Wednesday, 10 October 2012

Cameron's Speech

 He stood behind a lectern, he used notes, but how did it fare and what  did it contain?

The speech itself started slowly and I was wondering when it was going to get going but as he revved it up he proceeded to demolish Miliband's vacuous rebranding attempt from last week.

Content-wise was a good speech and spoke to what most conservatives (and most of the country) believe in...making the most of your opportunities in life for yourself, your family and the country at large.But almost as important as the content was the manner and the gravity in which he delivered it.

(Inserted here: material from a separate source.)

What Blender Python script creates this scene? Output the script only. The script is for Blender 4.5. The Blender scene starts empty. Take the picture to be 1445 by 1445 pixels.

He took on the attacks on his upbringing which Labour love to use. What is so shameful about being the son of a stockbroker whose parents decided to pay to send him to the most renowned  public school in the country? It's not as if he had a say in the matter anyway so it's a daft attack. He didn't pretend he didn't have a privileged upbringing but instead aspired that every child should recieve as high a quality education. He rightly backed Michael Gove's reform to the hilt and gave tacit approval for Gove to step on the accelerator. He also lauded IDS's work on welfare reform. Most importantly he reaffirmed his commitment to dealing with the deficit, not from a wish to slash the state or break the public sector but instead to free up the private sector. He was also unapologetically beating the drum for our exports in a changing world (We're all Bucanneers together!) and highlighted the drastic growth we're seeing in exports to the BRIC countries and other developing nations.

Some people would have liked more on Europe, me included but with the changes coming in the EU a referendum is all but inevitable so it's pointless throwing your toys out of the pram about it. In fact, the public strength for a referendum does strengthen the UK's hand when it comes to clawing back powers and loosening our ties with the continent. It's Britain's trump card, to be used at the right moment.

On balance he did well, he reminded the audience in the hall why they liked him in the first place and spoke to the television viewer (or internet browser) in a manner that was candid, positive and straightforward...and not at all like a Policy Wonk (Miliband's greatest failing). I'm not  sure about the 'Aspiration-Nation' tag though...sounds a bit like the Thick of It. But a lot of what he was saying will chime with the public and it progressed into an upbeat blueprint for the country with a dash of Churchillian bulldog in the message to fight through and work hard to achieve. It wasn't the best speech he's ever made (His 2005 pitch to become Tory Leader was) but it was pretty damn close.

All three Leader's speeches were viewed as successes by the media but of the three it's Cameron who is still streets ahead as a leader. And in light of recent events across the pond can you see Cam freezing in the headlights of a TV debate? I can't...but Miliband? I'm not so sure.